Foto: Sérgio Vale
Durante a 15ª Reunião Anual da Força-Tarefa dos Governadores para o Clima e Florestas, governo do Acre defende imagem de liderança ambiental. Mas dados de desmatamento e queimadas revelam cenário oposto.
Enquanto o governador Gladson Cameli afirma que “os índices de desmatamento precisam ser zero” e que o Acre deve assumir a “liderança em um modelo inovador e sustentável”, os dados mais recentes — nacionais e internacionais — revelam uma realidade que contradiz frontalmente o discurso apresentado na quinta-feira, 22, durante a 15ª Reunião Anual do GCF Task Force, em Rio Branco.
De acordo com o Relatório de Desmatamento da Amazônia Legal, divulgado pelo Instituto Nacional de Pesquisas Espaciais (INPE) em abril de 2025, o Acre foi o terceiro estado com maior aumento percentual de áreas desmatadas entre janeiro e março, com alta de 17% em relação ao mesmo período de 2024. Foram mais de 350 km² de floresta derrubada no trimestre, concentrando-se principalmente nos municípios de Feijó, Sena Madureira e Manoel Urbano — todos na faixa da Transacreana.
Mas o dado mais contundente veio de fora.
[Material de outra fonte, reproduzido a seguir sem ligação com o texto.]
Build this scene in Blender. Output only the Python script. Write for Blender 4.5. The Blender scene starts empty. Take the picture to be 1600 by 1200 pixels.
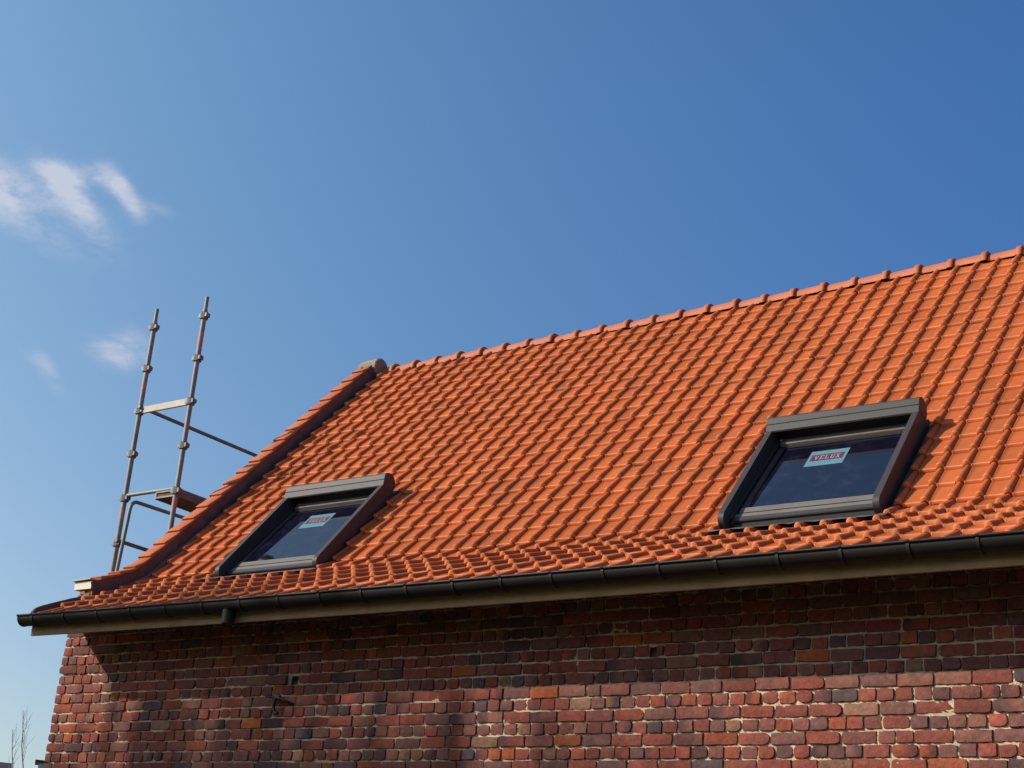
import bpy, math, random
import numpy as np
from mathutils import Vector, Matrix

random.seed(7)
RNG = np.random.default_rng(11)
scene = bpy.context.scene
COL = scene.collection
Z0 = 4.9                       # height of the roof's bend line above the ground
S = 0.81940                    # pitch of the main roof (rad)
CS, SN = math.cos(S), math.sin(S)
GA, CP = 0.2438, 0.2           # tile gauge up the slope, tile width

# ------------------------------------------------------------------ camera
cam_d = bpy.data.cameras.new("camera")
cam = bpy.data.objects.new("camera", cam_d)
COL.objects.link(cam)
scene.camera = cam
cam_d.sensor_width = 36.0
cam_d.sensor_fit = 'HORIZONTAL'
cam_d.lens = 2405.66 / 1600 * 36
cam_d.clip_start, cam_d.clip_end = 0.1, 6000
YAW, PITCH, ROLL = 0.63632, 0.35553, 0.08216
def _rz(a):
    return np.array([[math.cos(a), -math.sin(a), 0], [math.sin(a), math.cos(a), 0], [0, 0, 1]])
def _rx(a):
    return np.array([[1, 0, 0], [0, math.cos(a), -math.sin(a)], [0, math.sin(a), math.cos(a)]])
RC = _rz(YAW) @ _rx(PITCH) @ np.array([[1, 0, 0], [0, 0, -1.], [0, 1, 0]]) @ _rz(ROLL)
M = Matrix.Identity(4)
for i in range(3):
    for j in range(3):
        M[i][j] = RC[i, j]
M.translation = Vector((11.83829, -10.23283, -3.29723 + Z0))
cam.matrix_world = M

# ------------------------------------------------------------------ light
SUN_TRAVEL = Vector((1.03, 1.0, -0.86)).normalized()
TO_SUN = -SUN_TRAVEL
ELEV = math.asin(TO_SUN.z)
AZ = math.atan2(TO_SUN.x, TO_SUN.y)
sl = bpy.data.lights.new("sun", 'SUN')
sl.energy, sl.angle, sl.color = 5.0, math.radians(0.55), (1.0, 0.93, 0.82)
sun = bpy.data.objects.new("sun", sl)
COL.objects.link(sun)
sun.location = (-10, -12, 20)
sun.rotation_euler = SUN_TRAVEL.to_track_quat('-Z', 'Y').to_euler()

world = bpy.data.worlds.new("World")
scene.world = world
world.use_nodes = True
wn, wl = world.node_tree.nodes, world.node_tree.links
wn.clear()
def N(tree, typ, **kw):
    n = tree.nodes.new(typ)
    for k, v in kw.items():
        setattr(n, k, v)
    return n
wt = world.node_tree
w_out = N(wt, 'ShaderNodeOutputWorld')
w_bg = N(wt, 'ShaderNodeBackground')
w_bg.inputs['Strength'].default_value = 0.1
sky = N(wt, 'ShaderNodeTexSky', sky_type='NISHITA')
sky.sun_disc = False
sky.sun_elevation = ELEV
sky.sun_rotation = AZ % (2 * math.pi)
sky.altitude = 50
sky.air_density, sky.dust_density, sky.ozone_density = 1.0, 0.8, 3.0
geo = N(wt, 'ShaderNodeTexCoord')
def wmath(op, a, b=None, c=None):
    n = N(wt, 'ShaderNodeMath', operation=op)
    for i, v in enumerate((a, b, c)):
        if v is None:
            continue
        if isinstance(v, (int, float)):
            n.inputs[i].default_value = v
        else:
            wl.new(v, n.inputs[i])
    return n.outputs[0]
def wdot(vec):
    n = N(wt, 'ShaderNodeVectorMath', operation='DOT_PRODUCT')
    wl.new(geo.outputs['Generated'], n.inputs[0])
    n.inputs[1].default_value = vec
    return n.outputs['Value']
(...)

O relatório global do Global Forest Watch, divulgado na última quarta-feira, 21, mostrou que o Acre liderou em 2024 a perda proporcional de floresta primária no Brasil, com 0,27% da área total coberta por esse tipo de vegetação desaparecendo apenas em um ano. Trata-se de um indicador alarmante, considerando que a floresta primária é insubstituível do ponto de vista ecológico, por sua biodiversidade e papel na regulação climática.
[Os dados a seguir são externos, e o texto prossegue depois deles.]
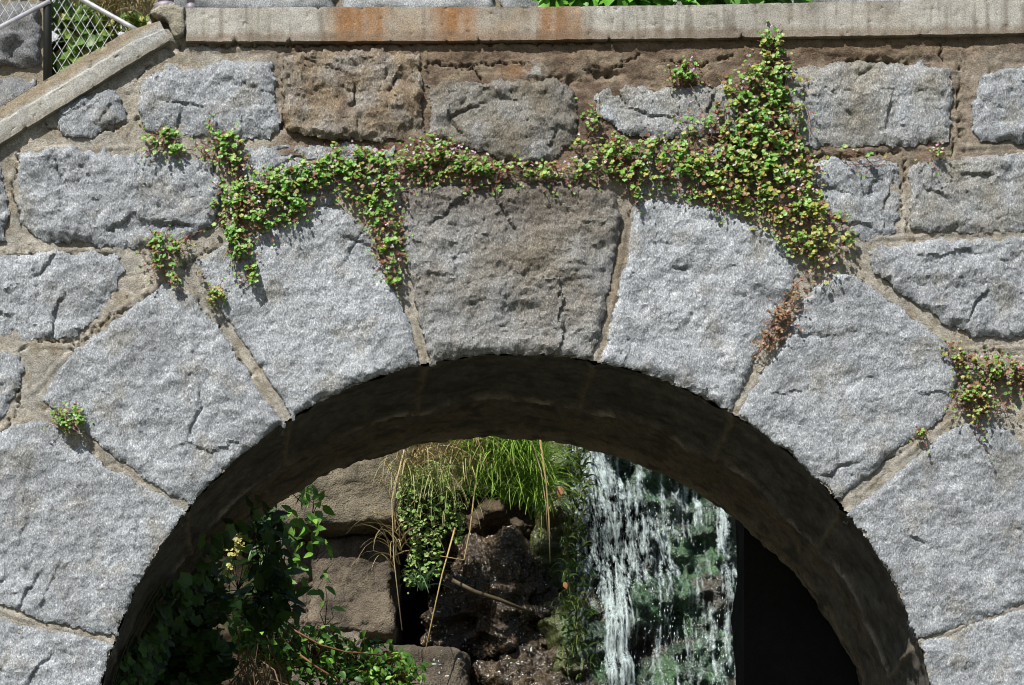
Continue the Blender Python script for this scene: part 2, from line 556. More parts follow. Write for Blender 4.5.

Na contramão da imagem de “vanguarda ambiental” defendida por Cameli, o relatório do WRI aponta que o Acre perdeu 53 mil hectares de floresta primária em 2024, uma extensão superior à de muitos países da Europa. Proporcionalmente, o índice supera estados historicamente mais afetados, como Pará e Mato Grosso.
No mesmo evento em que o governador defendeu “rodovias sustentáveis” como alternativa de desenvolvimento, os sistemas de alerta do MapBiomas e do Imazon registraram que quatro dos dez maiores focos de desmatamento da Amazônia em 2024 estavam no Acre. Especialistas alertam que projetos de infraestrutura viária, como a estrada até Pucallpa, no Peru, podem acelerar ainda mais a degradação em regiões sensíveis, como o entorno do Parque Nacional da Serra do Divisor.
Apesar das promessas de “combate intenso às queimadas”, feitas pela vice-governadora Mailza Assis na mesma ocasião, os dados oficiais também contradizem esse cenário. Segundo o Painel de Queimadas do INPE, o Acre registrou 12.487 focos de incêndio entre julho e novembro de 2024, um aumento de 29% em comparação com 2023. Em setembro, a capital Rio Branco chegou a registrar a pior qualidade do ar entre todas as capitais brasileiras, segundo o boletim do IQAir Brasil.
A retórica adotada pelo governo do Acre durante a reunião internacional se ancora na tentativa de reposicionar o estado como referência em bioeconomia e clima às vésperas da COP30, que acontecerá em novembro em Belém. Mas a distância entre discurso e prática é cada vez mais observada por organizações e parceiros internacionais. O próprio relatório do GCF Task Force divulgado em março de 2025 apontou o Acre como um dos estados com menor execução orçamentária em programas de REDD+ e restauração florestal.
Entre as metas não cumpridas, está o Programa ISA Carbono, lançado em 2022 com previsão de reflorestamento de 100 mil hectares até 2025. O último balanço disponível, de fevereiro deste ano, indica que apenas 9,3% da meta foi executada.
A afirmação de que “o Acre é um estado comprometido com o meio ambiente”, como sustentou a vice-governadora Mailza Assis, não se confirma na prática orçamentária nem nos indicadores ambientais. Dados da Secretaria de Planejamento do Acre mostram que os investimentos diretos em fiscalização ambiental, que representavam 0,8% do orçamento estadual em 2018, caíram para 0,3% em 2024.
As lideranças acreanas dizem buscar soluções e alternativas “sustentáveis” para os desafios climáticos. Mas os números demonstram que o estado, longe de liderar, ainda precisa enfrentar com seriedade os próprios retrocessos.
A reportagem utilizou dados públicos atualizados até maio de 2025, com base em relatórios de órgãos federais (INPE, MMA), painéis de ONGs (Imazon, MapBiomas), e informações extraídas de documentos do próprio governo estadual.